Während das stumme, filigrane Mienenspiel zwischen der wunderbar-ausdrucksstarken Sylvie Testud (die hier wieder an ihre Performance aus «Jenseits der Stille» anschließt) «Mörderische Stille» eine besonnen vermittelte, zwischenmenschliche Dramatik mitgibt, trifft der zentrale Mordfall einen weiterhin offenliegenden, somit schmerzlichen politischen Nerv: Kriegsverbrechen während humanitärer Einsätze.

In der Bucht von Wilhelmshaven wird vor dem Segelboot von Segellehrer Michael Kühnert (Peter Lohmeyer) eine Wasserleiche gefunden. Dabei handelt es sich um einen ehemaligen Offizier der niederländischen KFOR-Truppen, die im Kosovo aktiv waren. Der Mann wurde erstochen und war ein Bekannter einer Gruppe gehörloser Segler aus der Gegend. Holzer freundet sich mit Segellehrer Kühnert sowie dessen gehörlosen Frau Elena an, da sie dem Introvertierten mit ihrer stummen Kommunikation ein Gefühl der Geborgenheit geben.
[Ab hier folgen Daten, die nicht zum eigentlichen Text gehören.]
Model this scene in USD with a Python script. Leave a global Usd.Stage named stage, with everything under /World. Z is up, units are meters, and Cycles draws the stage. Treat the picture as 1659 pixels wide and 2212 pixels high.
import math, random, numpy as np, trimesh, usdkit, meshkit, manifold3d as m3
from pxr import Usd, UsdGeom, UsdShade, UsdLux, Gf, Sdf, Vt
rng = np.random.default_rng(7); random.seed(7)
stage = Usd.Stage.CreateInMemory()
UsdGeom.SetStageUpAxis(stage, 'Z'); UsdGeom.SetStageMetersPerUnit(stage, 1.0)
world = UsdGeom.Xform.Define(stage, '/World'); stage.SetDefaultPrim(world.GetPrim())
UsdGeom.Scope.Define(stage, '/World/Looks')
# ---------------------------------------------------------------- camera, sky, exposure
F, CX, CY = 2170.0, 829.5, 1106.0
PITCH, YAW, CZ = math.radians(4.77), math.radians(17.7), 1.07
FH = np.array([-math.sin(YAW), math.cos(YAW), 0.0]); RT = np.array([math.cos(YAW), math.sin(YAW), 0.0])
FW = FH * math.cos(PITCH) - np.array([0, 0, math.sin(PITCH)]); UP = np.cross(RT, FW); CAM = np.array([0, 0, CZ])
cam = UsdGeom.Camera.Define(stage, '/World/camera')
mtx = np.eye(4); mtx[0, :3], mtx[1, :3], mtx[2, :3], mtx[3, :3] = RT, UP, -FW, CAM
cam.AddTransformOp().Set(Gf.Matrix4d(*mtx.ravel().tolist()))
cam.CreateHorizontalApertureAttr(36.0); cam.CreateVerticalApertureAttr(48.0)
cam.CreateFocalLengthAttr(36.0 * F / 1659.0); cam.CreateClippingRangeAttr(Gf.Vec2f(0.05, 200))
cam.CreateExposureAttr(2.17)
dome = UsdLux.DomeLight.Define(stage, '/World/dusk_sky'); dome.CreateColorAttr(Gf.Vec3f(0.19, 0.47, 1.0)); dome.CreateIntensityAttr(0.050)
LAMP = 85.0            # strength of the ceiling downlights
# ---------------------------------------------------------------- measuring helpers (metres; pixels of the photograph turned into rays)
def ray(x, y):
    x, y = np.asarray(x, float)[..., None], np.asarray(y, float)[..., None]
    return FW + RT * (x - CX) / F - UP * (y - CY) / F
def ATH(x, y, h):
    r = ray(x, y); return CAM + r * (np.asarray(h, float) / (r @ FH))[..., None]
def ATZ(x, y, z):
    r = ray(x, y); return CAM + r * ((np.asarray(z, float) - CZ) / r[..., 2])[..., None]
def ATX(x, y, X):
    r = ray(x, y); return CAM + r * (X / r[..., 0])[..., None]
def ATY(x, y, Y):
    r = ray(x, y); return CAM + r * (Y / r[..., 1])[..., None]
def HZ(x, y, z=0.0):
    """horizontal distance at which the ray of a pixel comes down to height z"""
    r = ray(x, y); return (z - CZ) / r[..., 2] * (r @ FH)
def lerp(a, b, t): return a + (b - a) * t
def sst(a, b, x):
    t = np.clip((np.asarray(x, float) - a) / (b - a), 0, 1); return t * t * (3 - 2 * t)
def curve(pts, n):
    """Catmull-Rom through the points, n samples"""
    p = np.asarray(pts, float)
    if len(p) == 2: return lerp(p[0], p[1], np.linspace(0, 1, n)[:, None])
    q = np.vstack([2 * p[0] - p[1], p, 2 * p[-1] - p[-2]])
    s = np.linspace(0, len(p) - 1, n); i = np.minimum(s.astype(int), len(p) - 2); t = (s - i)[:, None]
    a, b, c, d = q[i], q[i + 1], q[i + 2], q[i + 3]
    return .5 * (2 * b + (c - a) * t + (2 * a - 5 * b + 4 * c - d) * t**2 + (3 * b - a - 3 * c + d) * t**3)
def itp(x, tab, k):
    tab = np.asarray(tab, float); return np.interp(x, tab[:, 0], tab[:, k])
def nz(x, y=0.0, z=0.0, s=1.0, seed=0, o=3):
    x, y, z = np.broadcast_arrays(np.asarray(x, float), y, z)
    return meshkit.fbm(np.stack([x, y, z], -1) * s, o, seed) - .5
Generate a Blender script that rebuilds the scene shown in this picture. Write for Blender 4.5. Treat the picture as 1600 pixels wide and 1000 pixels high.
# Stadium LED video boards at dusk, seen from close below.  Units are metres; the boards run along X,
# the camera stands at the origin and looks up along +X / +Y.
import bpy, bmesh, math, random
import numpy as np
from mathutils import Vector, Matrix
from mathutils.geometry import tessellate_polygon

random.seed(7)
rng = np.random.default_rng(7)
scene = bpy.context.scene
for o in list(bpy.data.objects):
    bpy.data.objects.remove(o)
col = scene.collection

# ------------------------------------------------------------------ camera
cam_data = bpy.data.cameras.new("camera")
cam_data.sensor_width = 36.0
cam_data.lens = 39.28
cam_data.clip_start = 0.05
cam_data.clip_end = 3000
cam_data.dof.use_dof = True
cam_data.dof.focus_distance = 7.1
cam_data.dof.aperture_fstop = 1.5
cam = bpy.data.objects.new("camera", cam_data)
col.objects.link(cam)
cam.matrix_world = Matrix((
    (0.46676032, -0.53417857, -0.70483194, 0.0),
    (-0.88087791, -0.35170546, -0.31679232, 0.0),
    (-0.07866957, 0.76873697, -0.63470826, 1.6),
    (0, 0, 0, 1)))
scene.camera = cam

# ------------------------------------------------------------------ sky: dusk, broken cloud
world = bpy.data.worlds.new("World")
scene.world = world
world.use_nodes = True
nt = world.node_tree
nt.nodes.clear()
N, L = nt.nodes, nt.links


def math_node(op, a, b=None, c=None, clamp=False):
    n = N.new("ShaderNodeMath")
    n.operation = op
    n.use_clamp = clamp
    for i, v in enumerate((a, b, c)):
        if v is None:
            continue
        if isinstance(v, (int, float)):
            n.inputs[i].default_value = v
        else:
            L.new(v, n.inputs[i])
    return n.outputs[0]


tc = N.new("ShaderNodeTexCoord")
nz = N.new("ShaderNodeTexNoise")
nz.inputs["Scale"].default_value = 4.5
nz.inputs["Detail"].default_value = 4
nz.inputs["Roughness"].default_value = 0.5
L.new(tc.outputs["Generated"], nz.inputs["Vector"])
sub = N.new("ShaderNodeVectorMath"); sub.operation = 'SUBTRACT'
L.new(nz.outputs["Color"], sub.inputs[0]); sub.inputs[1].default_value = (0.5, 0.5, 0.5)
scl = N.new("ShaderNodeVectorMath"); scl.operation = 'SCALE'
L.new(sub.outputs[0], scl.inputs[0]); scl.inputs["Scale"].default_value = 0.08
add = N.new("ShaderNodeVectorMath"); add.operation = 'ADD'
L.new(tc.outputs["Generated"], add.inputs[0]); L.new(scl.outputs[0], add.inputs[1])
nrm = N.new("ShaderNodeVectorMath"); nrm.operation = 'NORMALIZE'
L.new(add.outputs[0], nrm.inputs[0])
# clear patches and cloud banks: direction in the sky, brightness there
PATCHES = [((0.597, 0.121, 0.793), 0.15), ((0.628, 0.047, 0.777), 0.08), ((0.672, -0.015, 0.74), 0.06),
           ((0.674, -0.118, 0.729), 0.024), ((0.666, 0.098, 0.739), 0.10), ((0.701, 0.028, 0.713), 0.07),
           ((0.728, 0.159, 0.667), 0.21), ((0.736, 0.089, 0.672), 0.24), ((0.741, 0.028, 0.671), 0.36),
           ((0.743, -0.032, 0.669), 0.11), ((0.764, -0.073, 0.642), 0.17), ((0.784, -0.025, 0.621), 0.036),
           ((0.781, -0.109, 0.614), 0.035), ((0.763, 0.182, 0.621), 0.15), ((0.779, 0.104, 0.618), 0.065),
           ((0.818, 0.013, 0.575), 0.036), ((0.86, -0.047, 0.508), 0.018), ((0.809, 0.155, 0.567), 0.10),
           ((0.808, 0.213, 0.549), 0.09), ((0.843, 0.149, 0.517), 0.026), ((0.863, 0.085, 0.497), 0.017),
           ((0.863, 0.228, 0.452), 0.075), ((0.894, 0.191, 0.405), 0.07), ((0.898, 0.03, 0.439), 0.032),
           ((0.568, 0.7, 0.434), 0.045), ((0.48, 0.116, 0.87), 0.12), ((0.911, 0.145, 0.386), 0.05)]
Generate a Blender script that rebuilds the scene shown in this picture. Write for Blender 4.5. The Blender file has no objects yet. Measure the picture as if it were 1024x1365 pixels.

Dass Michael Kühnert einst als KSK-Soldat im Kosovo tätig war, macht Holzer stutzig – der Segellehrer betont zu sehr, das Opfer nicht zu kennen. Dieses auffällige Verleugnen stürzt Holzer in einen Gewissenskonflikt:

Es ist seine Aufgabe, zu ermitteln, doch sollte Kühnert der Mörder sein, so hat er einen Menschen umgebracht, der sich während seines Kriegsdiensts des Menschenhandels und der Vergewaltigung schuldig gemacht haben soll. Und als Ermittler mit einem eigenen, dunklen Geheimnis hätte Holzer durchaus Nachsicht für Selbstjustiz, so falsch sie auch sein mag. Zudem kommt ihn Kühnert zu nett für solch eine Tat vor … Holzers Zweifel an Kühnerts Vermögen, jemandem Schaden zuzufügen, könnten sich aber zerstreuen. Denn es kommt zu einem zweiten Mord – und Kühnert hat ein noch besseres Alibi als schon bei der ersten Tat …

Fromm führt diese Plotebenen und charakterlichen wie moralischen Dilemmata souverän zu einem konzentrierten Strang zusammen, während Kameramann Michael Wiesweg («Silvia S. − Blinde Wut») die Handlung in Bildern einfängt, bei denen er intensiv mit dem Fokus spielt: Der Hintergrund und auch der Vordergrund verschwimmen sehr häufig, so dass ausschließlich das Wesentliche klar zu erkennen ist – und dies verstärkt in dieser grau-grauen Gefühlswelt der handelnden Figuren die Melancholie des Films. Anderson dient als aufgeweckte Powerfrau da als willkommenes, behutsam eingesetztes Gegengewicht – so hat man die krimitypischen Gegensätze innerhalb von Ermittlerteams zu verwenden!

«Mörderische Stille» ist am 9. Januar 2017 ab 20.15 Uhr im ZDF zu sehen.